Shipments of Chinese goods are expected to weaken further as the U.S. implements new tariffs and as global demand remains soft. Compounding the pain is an expectation that the front-loading of orders — buying toys now, for example, to avoid the imposition of levies in December — will only exacerbate the downturn when that effect wears off.

The warning signs are evident. Exports during August decreased 1% in dollar terms from a year earlier, while imports declined 5.6%, leaving a trade surplus of $34.8 billion. Economists had forecast that exports would grow 2.2%, while imports would shrink by 6.4%. Shipments to the U.S. fell 16% from a year earlier.

Bloomberg Economics’ Chang Shu described the data as a “taste of what’s to come.”

It’s possible that another dose of government-encouraged borrowing and spending will at least support the imports side of China’s trade ledger, but it’s hard to escape the sense that the slowdown has a way to go yet.

“We’re looking more like we’re heading towards the bear-case scenario,” where 6% growth in China this year slows to 5.4% next year under a 25% U.S. tariff on all Chinese imports, said Eva Yi, senior economist at CICC. “More and more people are seeing this trade tension become a longer-term overhang rather than a short-term shock.”

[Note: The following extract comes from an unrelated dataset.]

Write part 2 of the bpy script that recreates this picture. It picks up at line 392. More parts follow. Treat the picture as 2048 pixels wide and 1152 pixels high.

All this plays into U.S. President Donald Trump’s hand for the time being. As China’s economy hits headwinds, America’s keeps adding jobs at a solid, albeit weaker, pace. “Both the strength and breadth of hiring suggest that economic conditions are weakening in the second half, but not to the point of rising recession risk” for the U.S., according to Carl Riccadonna and Yelena Shulyatyeva of Bloomberg Economics.